Apakah masyarakat pemeluk agama itu memiliki prestasi moral yang tinggi? Apakah masyarakat pemeluk agama itu maju secara ekonomi, ilmu pengetahuan dan teknologi? Apakah masyarakat itu menghargai hak-hak individu? Apakah masyarakat pemeluk agama itu menghargai kaum perempuan? Apakah masyarakat pemeluk agama itu menghargai hak-hak kaum minoritas, termasuk hak politik, social, dan kebebasan beragama? Apakah masyarakat pemeluk agama itu menghargai martabat yang lemah.
Kesempurnaan suatu agama tidak ditandai dengan menghancurkan atau menaklukkan agama-agama lain, melalui kekerasan, tekanan polotik atau bujukan ekonomi. Hal-hal semacam ini justru menunjukkan ketidak sempurnaan suatu agama, dan bahwa tanpa itu, agama ini sesungguhnya tidak memiliki sesuatu yang berharga dan menarik untuk ditawarkan kepada manusia.

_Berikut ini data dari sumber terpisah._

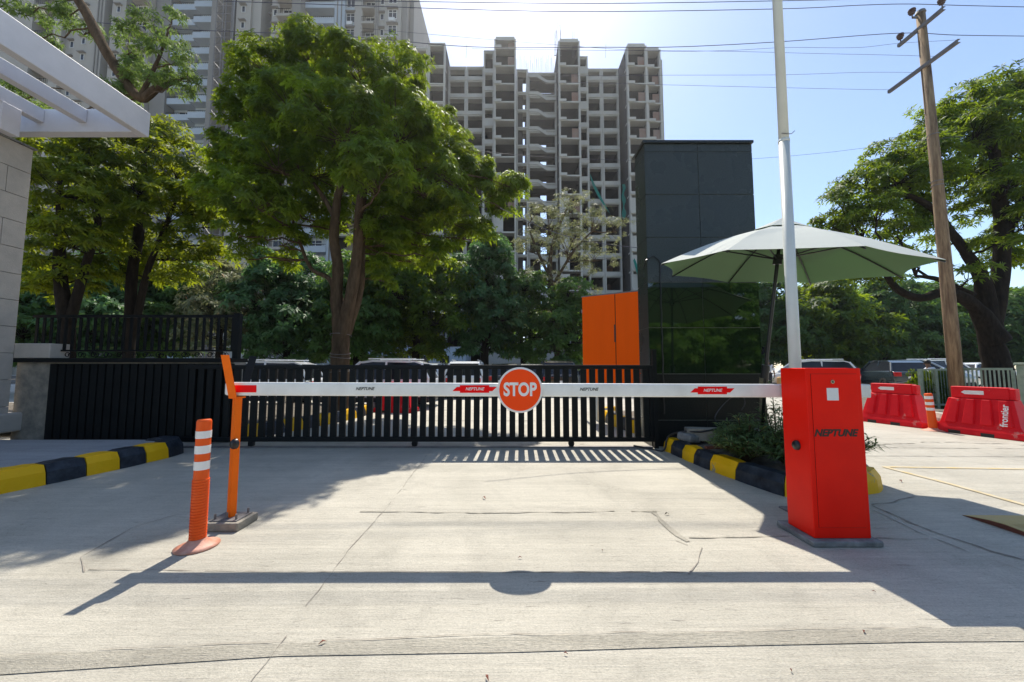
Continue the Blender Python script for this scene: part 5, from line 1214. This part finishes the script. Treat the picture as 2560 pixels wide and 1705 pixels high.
# ================================================================ FINISHED TOWERS AT THE LEFT
def tower(label,x0,x1,y,ztop,strips,mw,zmin,fh=2.45,depth=14):
    t=thing('apartment_tower',label,'building',((x0+x1)/2,y,0)); ox=(x0+x1)/2
    wl_=MB(); wins={}; cnt=0; balc={}
    dk2=MB(); lv=[fh*k+.2 for k in range(1,int(ztop/fh))]
    for (a,b,kind,yo,mi) in strips:
        a-=ox;b-=ox
        yf=yo
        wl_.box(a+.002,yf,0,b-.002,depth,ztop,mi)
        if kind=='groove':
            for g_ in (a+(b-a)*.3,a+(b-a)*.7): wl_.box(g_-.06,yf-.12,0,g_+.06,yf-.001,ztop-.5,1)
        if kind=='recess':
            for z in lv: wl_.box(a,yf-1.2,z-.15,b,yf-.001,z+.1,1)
        for z in lv:
            if z<zmin: continue
            if kind in('win','winw','balc','big','stack'):
                cxm=(a+b)/2; 
                ww={'win':.55,'winw':1.25,'balc':1.5,'big':2.0,'stack':1.4}[kind]; hh={'win':1.0,'winw':1.45,'balc':1.7,'big':1.7,'stack':1.3}[kind]
                key=(kind,)
                if key not in wins:
                    f=MB(); 
                    f.box(-ww/2,-.06,0,ww/2,-.003,.07); f.box(-ww/2,-.06,hh-.07,ww/2,-.003,hh)
                    f.box(-ww/2,-.06,.0701,-ww/2+.07,-.003,hh-.0701); f.box(ww/2-.07,-.06,.0701,ww/2,-.003,hh-.0701)
                    if ww>1: f.box(-.035,-.055,.0701,.035,-.003,hh-.0701); f.box(-ww/2+.07,-.05,hh*.68,-.0351,-.003,hh*.68+.05); f.box(.0351,-.05,hh*.68,ww/2-.07,-.003,hh*.68+.05)
                    o=f.build('window',M['frame'],t); o.location=(cxm,yf,z+.6 if kind in('win','winw') else z+.3)
                    p=MB().box(-ww/2+.0,-.03,.0,ww/2-.0,-.002,hh).build('pane',M['glass'],o)
                    wins[key]=o
                else:
                    s_=wins[key]; c=s_.copy(); COL.objects.link(c); c.parent=t; c.location=(cxm,yf,z+.6 if kind in('win','winw') else z+.3)
                    p=s_.children[0].copy(); COL.objects.link(p); p.parent=c
                if kind in('win','winw'): wl_.box(cxm-ww/2-.2,yf-.45,z+.6+hh+.08,cxm+ww/2+.2,yf-.001,z+.6+hh+.2,1)
            if kind=='winw' and (int(z*7)%3):
                MB().box(cxm-.45,yf-.45,z-.05,cxm+.4,yf-.002,z+.48).build('ac_unit',M['frame'],t)
            if kind in('balc','big','stack'):
                key=('b',kind,round(b-a,2))
                if key not in balc:
                    w2=(b-a)/2; dp=1.3
                    f=MB(); f.box(-w2,-dp,-.15,w2,-.002,.0); 
                    f.box(-w2,-dp,.001,w2,-dp+.12,.75 if kind!='balc' else .22); f.box(-w2,-dp+.121,.001,-w2+.1,-.002,.75 if kind!='balc' else .22); f.box(w2-.1,-dp+.121,.001,w2,-.002,.75 if kind!='balc' else .22)
                    o=f.build('balcony',M['bluew'] if mi==2 else M['cream'],t); o.location=((a+b)/2,yf,z)
                    rl_=MB(); rl_.box(-w2,-dp+.02,.95,w2,-dp+.06,1.0)
                    for q_ in range(int(w2*2/.3)): rl_.box(-w2+q_*.3,-dp+.03,.2,-w2+q_*.3+.03,-dp+.05,.95)
                    rl_.build('balcony_rail',M['iron'],o)
                    balc[key]=o
                else:
                    s_=balc[key]; c=s_.copy(); COL.objects.link(c); c.parent=t; c.location=((a+b)/2,yf,z)
                    p=s_.children[0].copy(); COL.objects.link(p); p.parent=c
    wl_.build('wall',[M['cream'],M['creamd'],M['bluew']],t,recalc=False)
    return t
tower('cream tower farthest left behind the canopy with narrow windows and dark balconies',-76,-52.7,50,62,
  [(-76,-70,'plain',.5,0),(-70,-66.2,'balc',2,0),(-66.2,-65,'plain',0,0),(-65,-63,'win',.6,0),(-63,-60.2,'win',0,0),(-60.2,-59,'groove',0,0),(-59,-57.9,'recess',3,1),(-57.9,-55.9,'win',0,0),(-55.9,-55,'recess',2.5,1),(-55,-52.8,'balc',.5,0)],0,20)
tower('blue white tower with stacked balconies left of the tall scaffold mast',-52.6,-43.7,51,62,
  [(-52.6,-50.4,'plain',0,1),(-50.3,-46.8,'big',1.5,2),(-46.7,-43.8,'stack',1.0,2)],2,18)
tower('cream stained tower between the scaffold mast and the blue white wing',-39.9,-30.55,50,62,
  [(-39.9,-37.8,'win',0,0),(-37.8,-36.5,'plain',.3,0),(-36.5,-35.2,'recess',3,1),(-35.1,-34.0,'win',.5,0),(-34,-31.9,'balc',1,0),(-31.9,-30.6,'plain',0,1)],0,10)
tower('pale tower with curved balconies beside the bare concrete building',-30.5,-14.9,51,60,
  [(-30.5,-26.2,'big',1.2,2),(-26.2,-24.7,'groove',0,2),(-24.7,-23.4,'winw',.6,2),(-23.4,-22.2,'plain',.3,0),(-22.2,-20.4,'balc',1.2,0),(-20.4,-19.6,'groove',.3,0),(-19.5,-18.9,'win',.2,0),(-18.8,-16.4,'winw',0,0),(-16.4,-15.6,'plain',.4,1),(-15.5,-14.9,'plain',1.5,1)],0,10)
# scaffold mast
ms=thing('scaffold_mast','tall lattice scaffold mast and concrete shaft between the white towers','scaffold',(-41.2,49.5,0))
MB().box(-2.3,.5,0,-1.4,3,62).build('concrete_shaft',M['creamd'],ms)
mb=MB()
for x_ in (-1.2,-.2,.2,1.1):
    mb.box(x_-.05,0,0,x_+.05,.1,60)
z=0;k=0
while z<60:
    mb.box(-1.2,0.02,z,1.1,.08,z+.07)
    mb.tube([(-1.2,.05,z),(-.2,.05,z+1.2)] if k%2 else [(-.2,.05,z),(-1.2,.05,z+1.2)],.035,n=4,cap=False); z+=1.2;k+=1
mb.build('lattice',M['steel'],ms,recalc=False)
MB().box(.25,1.5,0,1.3,1.6,60).build('hoist_shaft_wall',M['bdark'],ms)
# low structures under the far trees
lh=thing('low_building','low pale building with white walls under the far trees','building',(-8,40,0))
MB().box(-14,0,0,3,5,3.2).build('wall',M['bluew'],lh); MB().box(5,0,0,14,5,2.8).build('wall',M['cream'],lh)
for k in range(7): MB().box(-13+k*2.2,-.05,1,-12+k*2.2,-.002,2.3).build('window',M['glass'],lh)
ff=thing('white_fence','far white picket fence behind the parked cars','fence',(-2,26,0))
mb=MB(); mb.box(-14,0,1.25,14,.06,1.32); mb.box(-14,0,.35,14,.06,.42); mb.build('rails',M['kerbw'],ff)
mb=MB()
for k in range(140): mb.box(-14+k*.2,-.04,0,-14+k*.2+.06,-.001,1.4)
mb.build('pickets',M['kerbw'],ff)

# ---------------------------------------------------------------- bring the layout to metres
for o in list(COL.objects):
    if o.parent is None and o.type in('MESH','EMPTY'):
        o.location=o.location*K; o.scale=o.scale*K
bpy.context.view_layer.update()
# ---------------------------------------------------------------- haze
hz=MB().box(-130,-40,-1.2,150,130,85).build('haze',[bpy.data.materials.new('haze_air')]); tag(hz,kind='stuff')
m_=hz.data.materials[0]; m_.use_nodes=True; N_=m_.node_tree.nodes; N_.remove(N_['Principled BSDF'])
pv_=N_.new('ShaderNodeVolumePrincipled'); pv_.inputs['Color'].default_value=(.92,.95,1,1); pv_.inputs['Density'].default_value=.00035; pv_.inputs['Anisotropy'].default_value=.6
m_.node_tree.links.new(pv_.outputs[0],N_['Material Output'].inputs['Volume'])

Ajaran atau filsafat Hindu tersebar luas ke seluruh dunia, karena penerimaan setiap orang secara sukarela. Sebagai contoh, keyakinan tentang karma, reinkarnasi, praktik yoga, tidak pernah dijual dengan iming-iming/janji-janji apalagi ancaman.

Catatan.
Agama seharusnya tidak mengajarkan kebencian atau permusuhan dengan membagi ke dalam dua kubu yang berlawanan, antara orang kafir lawan orang beriman. Tetapi sebaliknya seharusnya mengajarkan keselarasan, cinta kasih dan persahabatan terhadap semua orang atau semua makhluk, seperti mantra Weda di bawah ini:
“ Semoga aku menghargai semua makluk dengan mata seorang kawan. Dengan mata seorang kawan kami menghargai satu sama lain.” Yajur Weda.36.31.